Servati, a three-time All-SEC swimmer, was one of the good guys, the kind that are becoming harder and harder to find. He was a good, bordering on great swimmer, when he wasn't studying so much he was a dean's list student. He was the kind of guy whose good looks and winning smile arrived before he did at campus functions. Everyone knew John.

Carson Tinker, an Alabama football player whose girlfriend died in 2011 in a storm that dug in at the beginning of the town and basically dragged its heavy food through the middle of Bear Bryant land till there was a row of devastation that was astounding, quoted Servati on Twitter saying, "The only thing in life worth chasing is the One who first chased us."

His coach said of him, "(he) was an extraordinary young man of great character and warmth who had a tremendously giving spirit. He will forever be in our hearts and a part of the Crimson Tide legacy."

See, Servati and his girl friend, who remained nameless the day after Servati's death, did the right thing Tuesday.
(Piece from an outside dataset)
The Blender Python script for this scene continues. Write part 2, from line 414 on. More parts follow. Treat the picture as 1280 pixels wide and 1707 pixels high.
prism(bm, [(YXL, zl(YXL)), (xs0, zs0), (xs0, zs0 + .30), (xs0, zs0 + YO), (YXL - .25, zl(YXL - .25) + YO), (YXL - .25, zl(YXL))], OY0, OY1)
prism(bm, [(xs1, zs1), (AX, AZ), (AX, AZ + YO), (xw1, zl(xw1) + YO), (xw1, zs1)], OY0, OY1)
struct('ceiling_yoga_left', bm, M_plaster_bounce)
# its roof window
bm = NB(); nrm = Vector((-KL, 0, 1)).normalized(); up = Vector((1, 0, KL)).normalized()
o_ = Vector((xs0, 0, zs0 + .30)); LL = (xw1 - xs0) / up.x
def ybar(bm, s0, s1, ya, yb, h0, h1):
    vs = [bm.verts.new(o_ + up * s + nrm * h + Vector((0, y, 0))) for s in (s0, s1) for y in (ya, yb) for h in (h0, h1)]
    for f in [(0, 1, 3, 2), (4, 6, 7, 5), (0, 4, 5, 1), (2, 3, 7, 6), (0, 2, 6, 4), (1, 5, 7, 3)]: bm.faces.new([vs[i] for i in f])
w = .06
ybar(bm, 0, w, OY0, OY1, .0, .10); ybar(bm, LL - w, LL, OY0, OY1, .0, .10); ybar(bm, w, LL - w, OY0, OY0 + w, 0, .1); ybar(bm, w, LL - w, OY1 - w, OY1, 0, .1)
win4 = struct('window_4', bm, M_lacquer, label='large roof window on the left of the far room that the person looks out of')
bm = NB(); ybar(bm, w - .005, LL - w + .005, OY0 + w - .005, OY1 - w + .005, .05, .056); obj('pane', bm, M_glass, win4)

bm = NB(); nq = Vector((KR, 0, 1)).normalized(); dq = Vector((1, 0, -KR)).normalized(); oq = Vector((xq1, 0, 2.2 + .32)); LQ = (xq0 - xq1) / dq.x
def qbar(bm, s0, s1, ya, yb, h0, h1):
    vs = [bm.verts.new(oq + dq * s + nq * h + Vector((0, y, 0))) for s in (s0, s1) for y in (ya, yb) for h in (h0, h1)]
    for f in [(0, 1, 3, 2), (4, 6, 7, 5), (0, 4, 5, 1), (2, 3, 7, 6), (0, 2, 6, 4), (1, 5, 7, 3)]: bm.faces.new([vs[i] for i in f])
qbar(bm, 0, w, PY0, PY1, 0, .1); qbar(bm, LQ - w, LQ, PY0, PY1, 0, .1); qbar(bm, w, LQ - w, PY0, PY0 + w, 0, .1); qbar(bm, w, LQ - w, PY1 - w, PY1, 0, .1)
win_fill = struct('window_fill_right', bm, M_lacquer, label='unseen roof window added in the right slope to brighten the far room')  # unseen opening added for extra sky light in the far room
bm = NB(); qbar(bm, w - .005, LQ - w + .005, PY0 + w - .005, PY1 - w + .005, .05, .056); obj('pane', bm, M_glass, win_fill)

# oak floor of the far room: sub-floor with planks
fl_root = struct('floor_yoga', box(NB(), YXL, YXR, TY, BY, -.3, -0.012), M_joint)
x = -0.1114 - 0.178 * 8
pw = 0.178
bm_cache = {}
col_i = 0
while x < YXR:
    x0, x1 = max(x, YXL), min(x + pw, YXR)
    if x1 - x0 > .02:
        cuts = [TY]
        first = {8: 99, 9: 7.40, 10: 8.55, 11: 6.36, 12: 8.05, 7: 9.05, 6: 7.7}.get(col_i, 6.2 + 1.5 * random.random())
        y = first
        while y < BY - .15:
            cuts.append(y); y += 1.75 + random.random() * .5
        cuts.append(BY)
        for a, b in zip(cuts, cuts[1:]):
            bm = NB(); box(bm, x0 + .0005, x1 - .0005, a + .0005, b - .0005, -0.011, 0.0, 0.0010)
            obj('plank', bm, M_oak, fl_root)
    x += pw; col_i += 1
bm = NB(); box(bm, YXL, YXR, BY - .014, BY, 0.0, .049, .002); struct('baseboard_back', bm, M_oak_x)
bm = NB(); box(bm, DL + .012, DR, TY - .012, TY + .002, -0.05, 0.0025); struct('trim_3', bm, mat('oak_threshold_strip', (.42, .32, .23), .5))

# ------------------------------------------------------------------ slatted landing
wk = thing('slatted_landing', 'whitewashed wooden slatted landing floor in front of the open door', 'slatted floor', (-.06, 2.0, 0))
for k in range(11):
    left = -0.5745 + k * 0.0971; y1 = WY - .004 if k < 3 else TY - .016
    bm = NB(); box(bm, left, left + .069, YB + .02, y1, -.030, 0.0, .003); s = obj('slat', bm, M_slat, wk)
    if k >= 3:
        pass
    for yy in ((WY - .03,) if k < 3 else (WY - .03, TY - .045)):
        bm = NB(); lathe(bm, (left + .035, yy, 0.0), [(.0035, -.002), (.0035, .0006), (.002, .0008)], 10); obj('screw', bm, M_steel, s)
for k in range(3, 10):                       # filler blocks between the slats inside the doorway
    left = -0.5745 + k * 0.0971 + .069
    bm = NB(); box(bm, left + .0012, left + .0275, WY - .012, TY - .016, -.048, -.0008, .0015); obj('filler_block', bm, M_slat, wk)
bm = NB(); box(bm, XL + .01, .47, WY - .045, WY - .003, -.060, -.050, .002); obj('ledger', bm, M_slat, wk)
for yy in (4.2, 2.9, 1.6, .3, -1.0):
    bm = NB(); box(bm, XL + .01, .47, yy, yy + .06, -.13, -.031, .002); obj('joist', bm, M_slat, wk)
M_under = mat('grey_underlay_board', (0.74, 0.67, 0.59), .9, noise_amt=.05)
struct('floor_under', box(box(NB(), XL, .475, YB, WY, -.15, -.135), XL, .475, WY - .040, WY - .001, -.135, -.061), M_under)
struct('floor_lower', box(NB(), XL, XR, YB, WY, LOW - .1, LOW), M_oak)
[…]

They took shelter behind a retaining wall in the basement of a home in Tuscaloosa. That's supposed to be enough. It wasn't.

The wall began to fall over, and according to reports, Servati stood up and took on the wall like it was a race to complete. As usual, he did the exact right thing at the exact right time for the exact right reasons.

He held that dang wall up long enough for his girlfriend to escape.

Like many heroes, that rare breed who think of themselves last and worry about themselves the least, Servati didn't. The wall collapsed on him. "

Smith said helping others was Servati's calling. "It showed by the way he carried himself," Smith said. "You saw it in his actions. He was a servant."

Natalie Grant sings about loss, about living through the pain, "Why should we be saved from nightmares; we're asking why this happens to us who have died to live, it's unfair. This is what it means to be held. How it feels, when the sacred is torn from your life and you survive. This is what it is to be loved and to know that the promise was that when everything fell we'd be held."

Sometimes the journey is hard. Sometimes circumstances are so difficult, we barely cope, like the two disciples on the Sunday night of the resurrection, crushed emotionally by the death of Jesus, devastated by their loss, wounded spiritually by what they saw and heard.

It's hard to see and feel being wrong. It's doubly difficult when it is a matter of life and death. They walked the road to Emmaus, when a stranger came alongside. They, the Bible said, weren't allowed to recognize the risen Christ as he walked with them. Then when they broke bread with Jesus, their hearts were set afire, as they knew who was eating with them.

John Servati was a swimmer. John Servati was a servant. John Servati was one of the good ones.

It hurts when we lose those like him. But sometimes we know deep within broken hearts that the promise is to be held, not to understand.